▶ _Task details_:
Each line below should be retyped exactly, with no pictures.

▶ _Provided material_:
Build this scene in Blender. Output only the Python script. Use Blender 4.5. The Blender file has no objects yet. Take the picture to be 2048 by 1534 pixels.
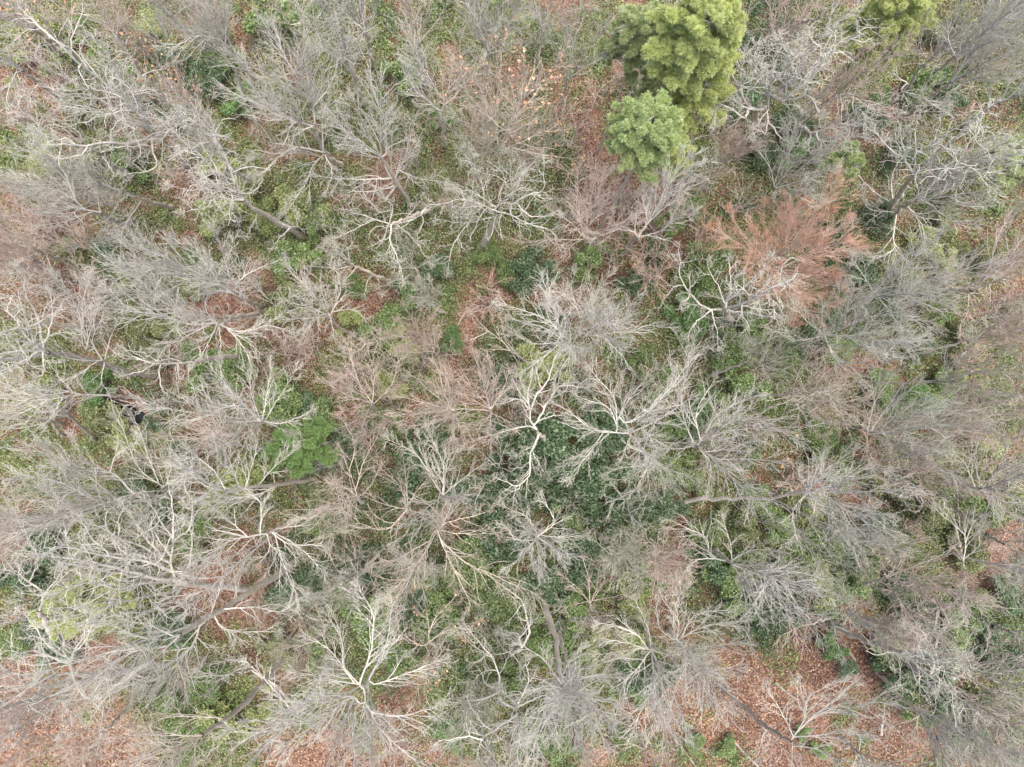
import bpy, math, random
import numpy as np
from math import radians, sin, cos, pi

# ------------------------------------------------------------------ camera, sky, sun, exposure
scene = bpy.context.scene
C = scene.collection
CAM_H = 50.0
TILT = radians(3.5)
FPX = 2048 * 24.0 / 36.0
cam_d = bpy.data.cameras.new('camera')
cam_d.lens = 24.0
cam_d.sensor_width = 36.0
cam_d.clip_start = 0.1
cam_d.clip_end = 2000.0
cam = bpy.data.objects.new('camera', cam_d)
cam.location = (0, 0, CAM_H)
cam.rotation_euler = (TILT, 0, 0)
C.objects.link(cam)
scene.camera = cam

SUN_EL = radians(80)
SUN_AZ = radians(75)      # clockwise from +Y: the light comes from the right
world = bpy.data.worlds.new('World')
scene.world = world
world.use_nodes = True
wn = world.node_tree
bg = wn.nodes['Background']
sky = wn.nodes.new('ShaderNodeTexSky')
sky.sky_type = 'NISHITA'
sky.sun_disc = False
sky.sun_elevation = SUN_EL
sky.sun_rotation = SUN_AZ
sky.dust_density = 4.0
sky.air_density = 0.7
sky.ozone_density = 0.0
wn.links.new(sky.outputs[0], bg.inputs['Color'])
bg.inputs['Strength'].default_value = 0.15
sun_d = bpy.data.lights.new('sun', 'SUN')
sun_d.energy = 1.5
sun_d.angle = radians(60)
sun_d.color = (1.0, 0.95, 0.88)
sun = bpy.data.objects.new('sun', sun_d)
sun.rotation_euler = (pi / 2 - SUN_EL, 0, pi - SUN_AZ)
C.objects.link(sun)
scene.view_settings.view_transform = 'Standard'
scene.view_settings.look = 'None'
scene.view_settings.gamma = 1.0
scene.view_settings.exposure = 1.52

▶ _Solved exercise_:
Build this scene in Blender. Output only the Python script. Use Blender 4.5. The Blender file has no objects yet. Take the picture to be 2048 by 1534 pixels.
import bpy, math, random
import numpy as np
from math import radians, sin, cos, pi

# ------------------------------------------------------------------ camera, sky, sun, exposure
scene = bpy.context.scene
C = scene.collection
CAM_H = 50.0
TILT = radians(3.5)
FPX = 2048 * 24.0 / 36.0
cam_d = bpy.data.cameras.new('camera')
cam_d.lens = 24.0
cam_d.sensor_width = 36.0
cam_d.clip_start = 0.1
cam_d.clip_end = 2000.0
cam = bpy.data.objects.new('camera', cam_d)
cam.location = (0, 0, CAM_H)
cam.rotation_euler = (TILT, 0, 0)
C.objects.link(cam)
scene.camera = cam

SUN_EL = radians(80)
SUN_AZ = radians(75)      # clockwise from +Y: the light comes from the right
world = bpy.data.worlds.new('World')
scene.world = world
world.use_nodes = True
wn = world.node_tree
bg = wn.nodes['Background']
sky = wn.nodes.new('ShaderNodeTexSky')
sky.sky_type = 'NISHITA'
sky.sun_disc = False
sky.sun_elevation = SUN_EL
sky.sun_rotation = SUN_AZ
sky.dust_density = 4.0
sky.air_density = 0.7
sky.ozone_density = 0.0
wn.links.new(sky.outputs[0], bg.inputs['Color'])
bg.inputs['Strength'].default_value = 0.15
sun_d = bpy.data.lights.new('sun', 'SUN')
sun_d.energy = 1.5
sun_d.angle = radians(60)
sun_d.color = (1.0, 0.95, 0.88)
sun = bpy.data.objects.new('sun', sun_d)
sun.rotation_euler = (pi / 2 - SUN_EL, 0, pi - SUN_AZ)
C.objects.link(sun)
scene.view_settings.view_transform = 'Standard'
scene.view_settings.look = 'None'
scene.view_settings.gamma = 1.0
scene.view_settings.exposure = 1.52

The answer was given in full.